Speak Clearly and Confidently
When you look downward and mumble your words in a soft tone, people obviously can’t hear you, for starters. Secondly, it makes things a little awkward for the other party because your body language and volume suggests that talking to them makes you uncomfortable. Stand up straight, relax your shoulders, unfold your arms, and speak up!
If you’re not used to doing this, it definitely feels weird at first, and you may stumble in your words a bit. Slow down; you don’t have to spit out your entire sentence in less than three seconds. You can practice by recording yourself talk on your phone and playing it back. Observe your habits, the tone, and volume of your voice, and your diction.
Be Friendly
Unless you’re in some super serious situation where smiling and chuckles aren’t allowed, brighten up your demeanor! When you smile, your eyebrows go up as well; other human beings perceive this as a genuine greeting, which is exactly what you want. You don’t have to be over the top about it; sincerity is what we’re going for here. Others should feel like they can let their guard down a little and speak freely.
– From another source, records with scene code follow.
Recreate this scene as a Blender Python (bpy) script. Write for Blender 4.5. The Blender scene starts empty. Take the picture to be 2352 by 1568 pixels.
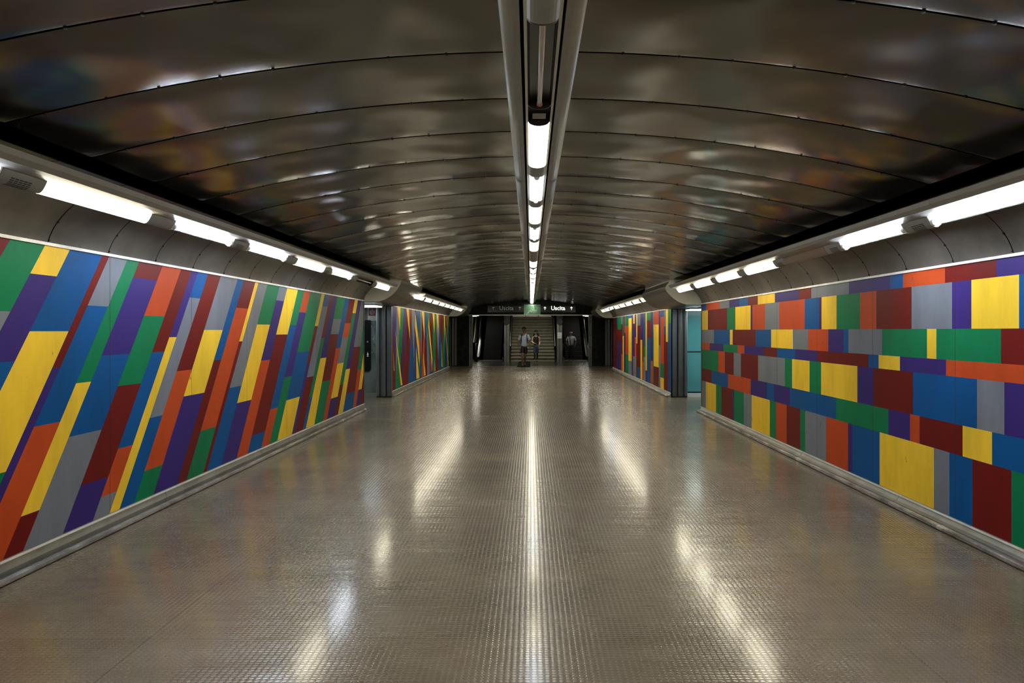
import bpy, bmesh, math, random
from mathutils import Vector, Matrix
random.seed(11)
S = bpy.context.scene
C = S.collection

# ---------------------------------------------------------------- camera, world, exposure
H = 1.65
cam = bpy.data.objects.new('camera', bpy.data.cameras.new('camera'))
C.objects.link(cam)
cam.location = (0, 0, H)
cam.rotation_euler = (math.radians(90), 0, 0)
cam.data.sensor_width = 36.0
cam.data.lens = 36.0*1800/2352
cam.data.shift_x = -43/2352
cam.data.shift_y = -25/2352
cam.data.clip_start = 0.05
cam.data.clip_end = 200
S.camera = cam
w = bpy.data.worlds.new('world'); S.world = w; w.use_nodes = True
w.node_tree.nodes['Background'].inputs[0].default_value = (0, 0, 0, 1)
w.node_tree.nodes['Background'].inputs[1].default_value = 0
S.view_settings.view_transform = 'Standard'
S.view_settings.look = 'None'
S.view_settings.gamma = 1
S.view_settings.use_curve_mapping = False
S.view_settings.exposure = 0.78
S.cycles.use_denoising = True
S.cycles.max_bounces = 6
S.cycles.diffuse_bounces = 3
S.cycles.glossy_bounces = 4
S.cycles.adaptive_threshold = 0.03
S.cycles.filter_width = 1.1
S.cycles.sample_clamp_indirect = 6.0
S.cycles.caustics_reflective = False
S.cycles.caustics_refractive = False
WARM = (1.0, 0.92, 0.70)
COOL = (0.78, 0.86, 1.0)
L_WARM, L_COOL = 12.0, 34.0
L_SIDE, L_SIDEC = 19.0, 48.0

# ---------------------------------------------------------------- node helpers
def mat(name, col=(.5, .5, .5), rough=.5, metal=0.0, spec=.5, emit=None, es=0):
    m = bpy.data.materials.new(name); m.use_nodes = True
    b = m.node_tree.nodes['Principled BSDF']
    b.inputs['Base Color'].default_value = (*col, 1)
    b.inputs['Roughness'].default_value = rough
    b.inputs['Metallic'].default_value = metal
    b.inputs['Specular IOR Level'].default_value = spec
    if emit:
        b.inputs['Emission Color'].default_value = (*emit, 1)
        b.inputs['Emission Strength'].default_value = es
    return m
class N:
    def __init__(s, m): s.t = m.node_tree; s.b = s.t.nodes['Principled BSDF']
    def new(s, k, **kw):
        n = s.t.nodes.new(k)
        for a, v in kw.items(): setattr(n, a, v)
        return n
    def put(s, sock, v):
        if isinstance(v, bpy.types.NodeSocket): s.t.links.new(v, sock)
        elif v is not None: sock.default_value = v
    def math(s, op, a, b=None, c=None, clamp=False):
        n = s.new('ShaderNodeMath', operation=op, use_clamp=clamp)
        for i, v in enumerate((a, b, c)): s.put(n.inputs[i], v)
        return n.outputs[0]
    def pos(s): return s.new('ShaderNodeNewGeometry').outputs['Position']
    def xyz(s, v):
        n = s.new('ShaderNodeSeparateXYZ'); s.put(n.inputs[0], v); return n.outputs
    def scale(s, v, sc):
        n = s.new('ShaderNodeVectorMath', operation='MULTIPLY'); s.put(n.inputs[0], v); n.inputs[1].default_value = sc; return n.outputs[0]
    def noise(s, v, sc, det=3, rough=.55):
        n = s.new('ShaderNodeTexNoise'); s.put(n.inputs['Vector'], v)
        n.inputs['Scale'].default_value = sc; n.inputs['Detail'].default_value = det; n.inputs['Roughness'].default_value = rough
        return n.outputs['Fac']
    def ramp(s, v, stops):
        n = s.new('ShaderNodeValToRGB'); s.put(n.inputs[0], v); e = n.color_ramp.elements
        while len(e) < len(stops): e.new(.5)
        for q, (p, c) in zip(e, stops):
            q.position = p; q.color = (*c, 1) if not isinstance(c, (int, float)) else (c, c, c, 1)
        return n.outputs[0]
    def mix(s, f, a, b, mode='MIX'):
        n = s.new('ShaderNodeMix', data_type='RGBA', blend_type=mode)
        s.put(n.inputs[0], f)
        for i, v in ((6, a), (7, b)):
            s.put(n.inputs[i], v if isinstance(v, bpy.types.NodeSocket) else (*v, 1))
        return n.outputs[2]
    def bump(s, h, dist, strength=1.0, normal=None):
        n = s.new('ShaderNodeBump'); s.put(n.inputs['Height'], h)
        n.inputs['Distance'].default_value = dist; n.inputs['Strength'].default_value = strength
        if normal: s.put(n.inputs['Normal'], normal)
        return n.outputs[0]

def worn(name, col, rough, metal=0.0, var=.25, sc=3.0, bump=0.0, bsc=2.0, stretch=(1, 1, 1), spec=.5, warp=0.0, wsc=1.2):
    m = mat(name, col, rough, metal, spec); n = N(m)
    p = n.scale(n.pos(), stretch)
    f = n.noise(p, sc, 5, .65)
    lo = tuple(c*(1-var) for c in col); hi = tuple(min(1, c*(1+var)) for c in col)
    n.put(n.b.inputs['Base Color'], n.ramp(f, [(.3, lo), (.7, hi)]))
    n.put(n.b.inputs['Roughness'], n.math('MULTIPLY_ADD', f, .22, rough-.11))
    nr = None
    if warp: nr = n.bump(n.noise(n.scale(n.pos(), (1, 1, 1)), wsc, 1, .4), warp)
    if bump: nr = n.bump(n.noise(n.pos(), bsc, 2), bump, 1.0, nr)
    if nr: n.put(n.b.inputs['Normal'], nr)
    return m

PAINT = {'G': (.002, .185, .068), 'Y': (.93, .60, .04), 'P': (.042, .022, .165), 'B': (.002, .083, .27),
         'R': (.15, .008, .006), 'O': (.52, .070, .015), 'S': (.185, .20, .23), 'K': (.006, .006, .006)}
PM = {}
for k, c in PAINT.items():
    nm = {'G': 'green', 'Y': 'yellow', 'P': 'purple', 'B': 'blue', 'R': 'dark_red', 'O': 'orange', 'S': 'silver_grey', 'K': 'black'}[k]
    m = mat('paint_'+nm, c, .5, 0, .07); n = N(m)
    f = n.noise(n.scale(n.pos(), (1, 1, .35)), 2.2, 6, .7)
    g = n.noise(n.pos(), 60, 2)
    base = n.ramp(f, [(.25, tuple(v*.72 for v in c)), (.6, c), (.85, tuple(min(1, v*1.12) for v in c))])
    # small scuffs
    sc = n.ramp(n.noise(n.scale(n.pos(), (1, 1.6, .7)), 9, 4, .6), [(.0, 1), (.27, 1), (.30, 0), (1, 0)])
    base = n.mix(n.math('MULTIPLY', sc, .6), base, (.02, .018, .015))
    # vertical sheet joints
    yy = n.xyz(n.pos())[1]
    fr = n.math('FRACT', n.math('DIVIDE', n.math('ADD', yy, .55), 1.55))
    jn = n.math('LESS_THAN', n.math('ABSOLUTE', n.math('SUBTRACT', fr, .5)), .0022)
    base = n.mix(n.math('MULTIPLY', jn, .75), base, (.02, .018, .015))
    n.put(n.b.inputs['Base Color'], base)
    n.put(n.b.inputs['Roughness'], n.math('MULTIPLY_ADD', f, .25, .36))
    n.put(n.b.inputs['Normal'], n.bump(g, .0006))
    PM[k] = m

M = {}
m = M['ceiling'] = mat('brushed_ceiling_metal', (.24, .21, .165), .2, .95); n = N(m)
f = n.noise(n.pos(), 1.4, 3, .5)
n.put(n.b.inputs['Base Color'], n.ramp(f, [(.3, (.115, .105, .086)), (.7, (.170, .156, .130))]))
n.put(n.b.inputs['Roughness'], n.math('MULTIPLY_ADD', n.noise(n.pos(), .8, 2, .5), .16, .13))
yc = n.math('FLOOR', n.math('DIVIDE', n.math('SUBTRACT', n.xyz(n.pos())[1], 3.972), .795))
off = n.new('ShaderNodeCombineXYZ'); n.put(off.inputs[2], n.math('MULTIPLY', yc, 3.7))
va = n.new('ShaderNodeVectorMath', operation='ADD'); n.put(va.inputs[0], n.pos()); n.put(va.inputs[1], off.outputs[0])
n.put(n.b.inputs['Normal'], n.bump(n.noise(va.outputs[0], 1.25, 1, .4), .075))
M['cove'] = worn('cove_metal', (.125, .112, .095), .48, .45, .38, 1.6, .0004, 30, warp=.02, wsc=1.5)
M['rail'] = worn('grey_enamel', (.27, .26, .235), .40, .15, .14, 2.0)
M['hood'] = worn('hood_enamel', (.26, .255, .23), .40, .2, .25, 1.8, warp=.012)
M['hoodunder'] = worn('hood_underside_metal', (.115, .105, .088), .36, .6, .3, 1.6, warp=.01)
M['hoodface'] = worn('hood_end_lamplit', (.66, .68, .60), .5, .0, .1, 2.0)  # end faces painted paler to imitate light from the rail lamps
M['black'] = mat('black_void', (.004, .004, .004), .9, 0, .1)
M['seam'] = mat('dark_seam', (.006, .006, .006), .8, 0, .2)
M['trim'] = worn('bright_edge_trim', (.82, .80, .74), .4, .0, .2, 4.0)
M['base'] = worn('baseboard_steel', (.27, .265, .23), .40, .6, .3, 2.5, .0008, 14)
M['tube'] = worn('floor_tube_steel', (.50, .50, .52), .24, .95, .35, 3.0, .002, 6)
M['cap'] = worn('lamp_cap_grey', (.24, .235, .22), .45, .25, .15, 5.0)
M['dark'] = mat('dark_plastic', (.008, .008, .008), .45)
M['alu'] = worn('aluminium', (.50, .49, .45), .33, .85, .12, 3)
M['refl'] = worn('lamp_reflector', (.10, .097, .088), .35, .8, .2, 3)
M['diff_w'] = mat('warm_diffuser', (.9, .88, .8), .4, emit=WARM, es=L_WARM)
M['diff_s'] = mat('warm_side_diffuser', (.9, .88, .8), .4, emit=WARM, es=L_SIDE)
M['tube_s'] = mat('cool_side_tube', (.9, .9, .95), .4, emit=COOL, es=L_SIDEC)
M['tube_c'] = mat('cool_tube', (.9, .9, .95), .4, emit=COOL, es=L_COOL)
M['tube_off'] = worn('dead_tube', (.42, .38, .33), .3, 0, .1, 5)
M['tube_end'] = mat('pink_tube_end', (.5, .16, .12), .4)
M['clear'] = mat('diffuser_unlit_brown', (.16, .10, .07), .3)
M['pillar'] = worn('pillar_metal', (.115, .12, .125), .42, .35, .3, 2.2, stretch=(1, 1, .4))
M['passage'] = worn('passage_wall', (.13, .155, .145), .5, 0, .35, 2.6)
M['teal'] = worn('teal_glass', (.10, .33, .36), .16, 0, .12, 1.2)
M['step'] = worn('stair_stone', (.29, .27, .19), .55, 0, .25, 4.0)
M['cream'] = worn('cream_panel', (.62, .60, .42), .5, 0, .1, 2.0)
M['rubber'] = worn('dark_strip', (.010, .010, .010), .95, 0, .2, 8, spec=.05)
M['paper'] = mat('white_paper', (.80, .84, .92), .6)
M['ink'] = mat('grey_ink', (.12, .12, .14), .7)
M['white'] = mat('white_plastic', (.72, .73, .70), .4)
M['signred'] = mat('dark_red_sign', (.16, .012, .016), .4)
M['black_gloss'] = mat('black_gloss', (.006, .006, .006), .18)
M['glyph_lit'] = mat('lit_letters', (.9, .9, .9), .5, emit=(1, 1, .97), es=.62)
M['glyph_dim'] = mat('dim_letters', (.32, .33, .33), .5, emit=(.9, 1, 1), es=.035)
M['conc'] = worn('grey_post_stone', (.20, .205, .20), .5, 0, .3, 5.0, stretch=(1, 1, .4))
m = M['marble'] = mat('lamplit_green_marble', (.02, .05, .04), .25); n = N(m)
nz = n.noise(n.scale(n.pos(), (1, 1, .6)), 2.0, 6, .55)
n.put(m.node_tree.nodes['Principled BSDF'].inputs['Base Color'],
      n.ramp(nz, [(.30, (.03, .07, .05)), (.47, (.07, .17, .12)), (.52, (.25, .42, .30)), (.56, (.09, .22, .15)), (.75, (.05, .12, .085))]))
m = M['marble2'] = mat('black_marble', (.01, .013, .012), .4, 0, .12); n = N(m)
nz = n.noise(n.pos(), 2.0, 8, .6)
n.put(n.b.inputs['Base Color'], n.ramp(nz, [(.40, (.002, .003, .003)), (.505, (.005, .008, .007)), (.53, (.016, .024, .020)), (.56, (.004, .006, .005))]))

# ceiling: add rows of streaks
# ---------------------------------------------------------------- floor material: studded rubber with oval lattice
m = M['floor'] = mat('studded_rubber_floor', (.2, .18, .14), .22, 0, .6); n = N(m)
px, py, pz = n.xyz(n.pos())
CX, CY = .0327, .0285
def cell(ox):
    u = n.math('SUBTRACT', n.math('FRACT', n.math('ADD', n.math('DIVIDE', px, CX), ox)), .5)
    v = n.math('SUBTRACT', n.math('FRACT', n.math('ADD', n.math('DIVIDE', py, CY), ox)), .5)
    u2 = n.math('MULTIPLY', u, u); v2 = n.math('MULTIPLY', v, v)
    return n.math('SQRT', n.math('ADD', u2, v2))
d = cell(0.0)
stud = n.ramp(d, [(.0, 1), (.30, .93), (.42, .62), (.495, 0), (.53, .05), (.66, .75)])
groove = n.ramp(d, [(.43, 0), (.485, 1), (.515, 1), (.57, .1)])
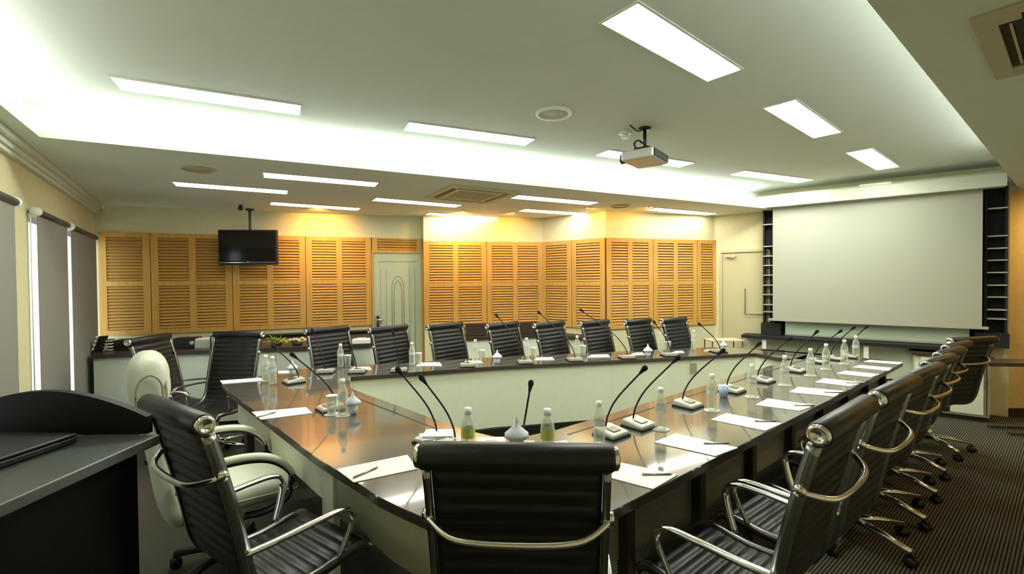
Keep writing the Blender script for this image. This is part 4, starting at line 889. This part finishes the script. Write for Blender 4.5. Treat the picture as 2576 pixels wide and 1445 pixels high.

Being friendly also allows people to be more honest with you; they have less fear of you becoming offended. Keep your expressions natural and topic appropriate, and don’t be nervous! Even if the person you’re talking to seems to have all the confidence in the world, they might be uncomfortable on the inside as well. Everything’s going to be okay, so relax and enjoy the discussion.
Reflection Before Response
No rule says you have to immediately respond to what someone says or have an answer prepared. Doing so is actually the opposite of effective communication, while you’re planning a response in your head, you’re missing crucial details about what the other person is saying. You can say something along the lines of “hmm, I’ve never thought it if that way” or a similar phrase. This gives you a few seconds to absorb the information you just received and consider what was actually communicated.
Afterward, you can formulate your own thoughts and provide a reply that is both relevant and pertains to the points that were made. This is probably one of the more challenging elements of positive communication because it’s sometimes tough to gauge how your words will affect someone else. Even if you plan your sentences meticulously and thoughtfully, there’s still a chance that someone may not take it the way you meant it. This is going to happen, and it’s not something that you need to beat yourself up over. Try not to hyperfocus on areas where you feel like you “screwed up.” Just remind yourself that you are doing your very best, and to improve your communication skills, you have to make mistakes, too.